Sunday, May 28, 2023 | Last Update : 06:44 PM IST

  Koreans’ secret weapon: Chopsticks

Koreans’ secret weapon: Chopsticks

Published : Aug 11, 2016, 2:26 am IST
Updated : Aug 11, 2016, 2:26 am IST

South Korea’s archers celebrate after winning the gold medal in the women’s team competition at the Sambodromo venue. (Photo: AFP)

South Korea’s archers celebrate after winning the gold medal in the women’s team competition at the Sambodromo venue. (Photo: AFP)

Forget biomechanics and psychological counseling. Coaches hoping their athletes can match the dominant South Koreans in Olympic archery might just need to hand them a pair of chopsticks.

That is, at least, the opinion of Yang Chang-hoon, head coach of South Korea's peerless women who captured an eighth consecutive team title on Sunday to protect the nation’s undefeated record at the Olympics dating back to 1988.

The outrageous success has prompted a number of theories about the mental and physical constitution of South Koreans, who are already renowned for punishing training regimes and practicing at noisy baseball stadiums to improve their concentration.

“I don’t think that there is anything special about Koreans’ physical attributes,” Yang said in an interview at the Sambodromo venue on Tuesday.

“But I think since Koreans use chopsticks a lot we do have special hand skills.
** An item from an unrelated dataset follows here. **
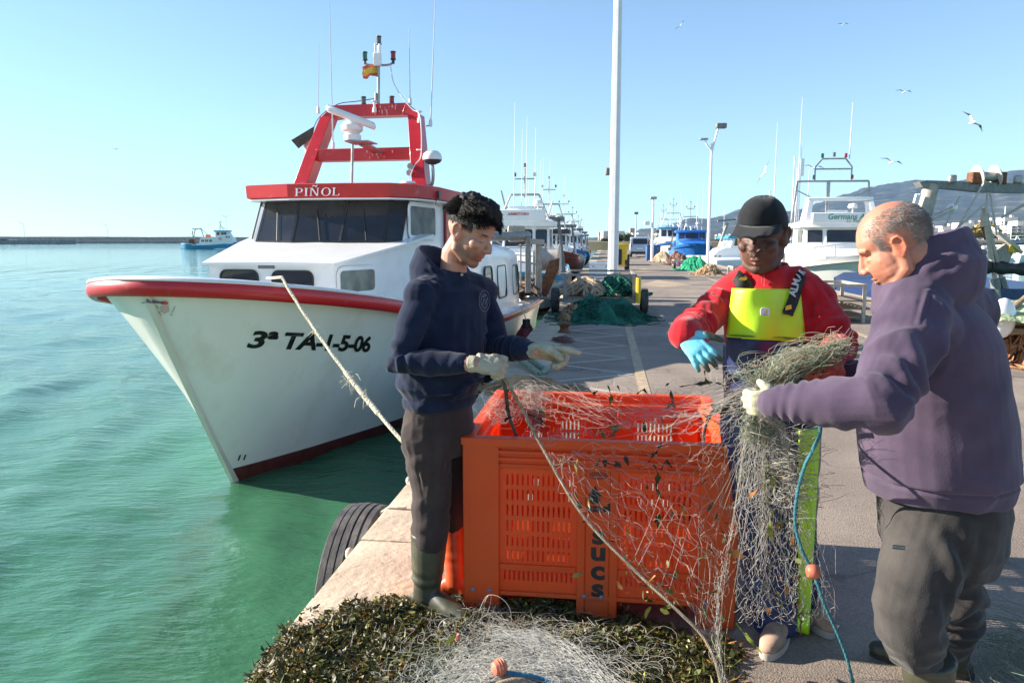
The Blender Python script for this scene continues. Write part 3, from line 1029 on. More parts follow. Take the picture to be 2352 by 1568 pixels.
 b.tube(catmull([(1.2, 7.0, 1.62), (1.0, 8.2, 1.68), (1.0, 10.5, 1.64), (1.1, 11.3, 1.5)], 5), .014, 6)
 b.build('roof_handrail', M['steel'], boat, local=True)
M['glass_pale2'] = mat('side_glass_painted_sun', (0.10, 0.10, 0.14), (0.2, 0.2, 0.25), rough=0.1, scale=2)  # sunlight on the left pane put into its paler colour
boat_house()
# ---- serif letters for the name on the visor, drawn as outlines
def serif_name():
 def bar_(x0, x1, y0, y1): return [(x0, y0), (x1, y0), (x1, y1), (x0, y1)]
 polys = []
 def stem(x, w=.13):
  polys.append(bar_(x, x + w, 0, 1)); polys.append(bar_(x - .08, x + w + .08, 0, .05)); polys.append(bar_(x - .08, x + w + .08, .95, 1))
 def arc(cx, cy, rx, ry, t0, t1, wt, n=14):
  o_ = []; i_ = []
  for k in range(n + 1):
   a = R(t0 + (t1 - t0) * k / n)
   th = .05 + (wt - .05) * abs(math.cos(a))
   o_.append((cx + rx * math.cos(a), cy + ry * math.sin(a)))
   i_.append((cx + (rx - th) * math.cos(a), cy + (ry - .05) * math.sin(a)))
  for k in range(n):
   polys.append([o_[k], o_[k + 1], i_[k + 1], i_[k]])
 x = 0
 stem(x); polys.append(bar_(x + .1, x + .32, .95, 1)); polys.append(bar_(x + .1, x + .32, .43, .48)); arc(x + .30, .715, .30, .285, -90, 90, .13)
 x += .86; stem(x)
 x += .48; polys.append(bar_(x, x + .06, 0, 1)); polys.append(bar_(x - .08, x + .14, 0, .05)); polys.append(bar_(x - .10, x + .1, .95, 1))
 polys.append([(x, 1), (x + .15, 1), (x + .66, 0), (x + .54, 0)]); polys.append(bar_(x + .60, x + .66, 0, 1)); polys.append(bar_(x + .52, x + .74, .95, 1))
 polys.append([(x + .08, 1.14), (x + .20, 1.36), (x + .32, 1.30), (x + .22, 1.20)]); polys.append([(x + .20, 1.36), (x + .34, 1.30), (x + .48, 1.22), (x + .40, 1.12)]); polys.append([(x + .44, 1.26), (x + .38, 1.12), (x + .50, 1.14), (x + .60, 1.38)])
 x += .96; arc(x + .42, .5, .42, .52, 0, 360, .14, 26)
 x += 1.06; stem(x); polys.append(bar_(x + .1, x + .52, 0, .05)); polys.append([(x + .46, 0), (x + .52, 0), (x + .56, .26), (x + .52, .26)])
 tot = x + .56
 a = bl(680, 450, 3.755); c = bl(780, 450, 3.755)
 h = .108
 b = MB()
 z0 = 2.212
 for p in polys:
  ps = []
  for px_, py_ in p:
   X = a.x + (c.x - a.x) * (px_ + py_ * .06) / tot
   Z = z0 + py_ * h
   ps.append((X, 3.742 if X > -.46 else 3.742, Z))
  b.prism(ps, (0, .012, 0))
 b.build('boat_name', mat('white_letter_paint', (0.8, 0.8, 0.8)), boat, local=True, smooth=0, label='white serif name on the red visor')
serif_name()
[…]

So, that has helped.”

Olympic results do support Yang's theory — to an extent.

China, whose traditional eating utensils are also chopsticks, is an archery power and their women's team were second to the South Koreans in three consecutive Olympics from 2000-2008.

But China’s and other Asian countries’ chopsticks, being longer and wooden, tend to be a bit easier to use.

Korean chopsticks are thinner, made of steel and can be very hard to come to grips with for the untrained.

Would-be challengers to the Koreans’ dominance are unlikely to master them in time to have much of an effect in Rio anyway, given the team event has wrapped up and the individual tournament is well on its way.

All three of South Korea’s women’s team, champion Ki Bo-bae, Choi Mi-sun and Chang Hye-jin, have moved comfortably through their opening rounds, but Yang wasn’t giving away any more secrets, with tougher encounters to come.

He sighed when asked about the pressure he felt as head coach of the three women entrusted with the legacy of Olympic achievement.

“We’ve always had the pressure at the Games. And we did feel the pressure in our minds at these Games,” he said.

“But since we’ve prepared so hard, we also felt confident we could be successful.

“Since the Korean girls have done so well, it has inspired other Korean athletes to have confidence in their sports.

“At the same time, we often wonder, can we do it again But every time we make it, it’s great.”